The wider market backdrop
UK venture funding fell to €16.5 bn in 2024, its lowest since 2018, as risk-off LPs demanded a path to profitability. In the same period, Series A “graduation” rates dropped to 4.5 % (down from 12.5 % in 2020), forcing founders to lean on venture debt and cloud-credit programmes. Builder.ai exemplifies the peril when that lifeline tightens.
Lessons learnt?
Cloud payables are quasi-debt. They sit ahead of equity in a wind-down and, unlike a term loan, can be called almost overnight. Bake them into net debt calculations.
Bridge facilities ≠ runway. Viola’s $50 m line bought breathing space but came with traps—sweep rights and default triggers tied to KPIs. In PE or growth deals, negotiate sweep caps or cure periods.
Beware ‘GP-centric’ audits. Builder.ai used an auditor with historic links to the founder; a truly independent Big 4 review might have surfaced issues earlier.
Valuation optics. The 1.8× uplift at Series D masked weakening unit economics. Mark-to-market now implies a near-total write-off for late-stage investors and a bruising DPI hit for crossover funds.
Exit optionality. With no hard IP moat—its platform still relied heavily on outsourced engineers—there is limited break-up value. Expect a §363-style asset sale for pennies on ARR.

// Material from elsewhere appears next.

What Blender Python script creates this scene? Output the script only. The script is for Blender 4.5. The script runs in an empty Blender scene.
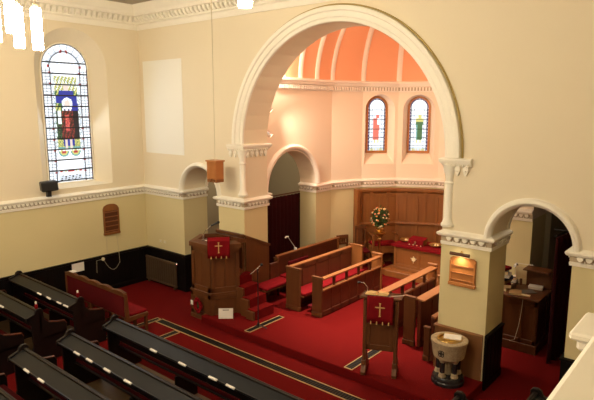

Where could value still reside?
Customer contracts with blue-chip names (JP Morgan et al.) may interest a strategic acquirer seeking quick market entry.
Engineering talent in India remains a bolt-on target for offshore IT majors if TUPE liabilities are workable.
Proprietary prompt libraries for app-generation could fetch a modest acqui-hire premium, provided IP is clean—something the administrator will verify.
Closing thought
In the current cycle, capital scarcity is exposing exactly how growth companies finance their burn, not just how much they burn. Builder.ai shows that when governance is loose and liabilities hide in plain sight, even a unicorn can turn into a distressed special situation almost overnight. For portfolio managers, the message is clear: covenant-test your SaaS bets as rigorously as any leveraged buy-out—because the cloud provider already has.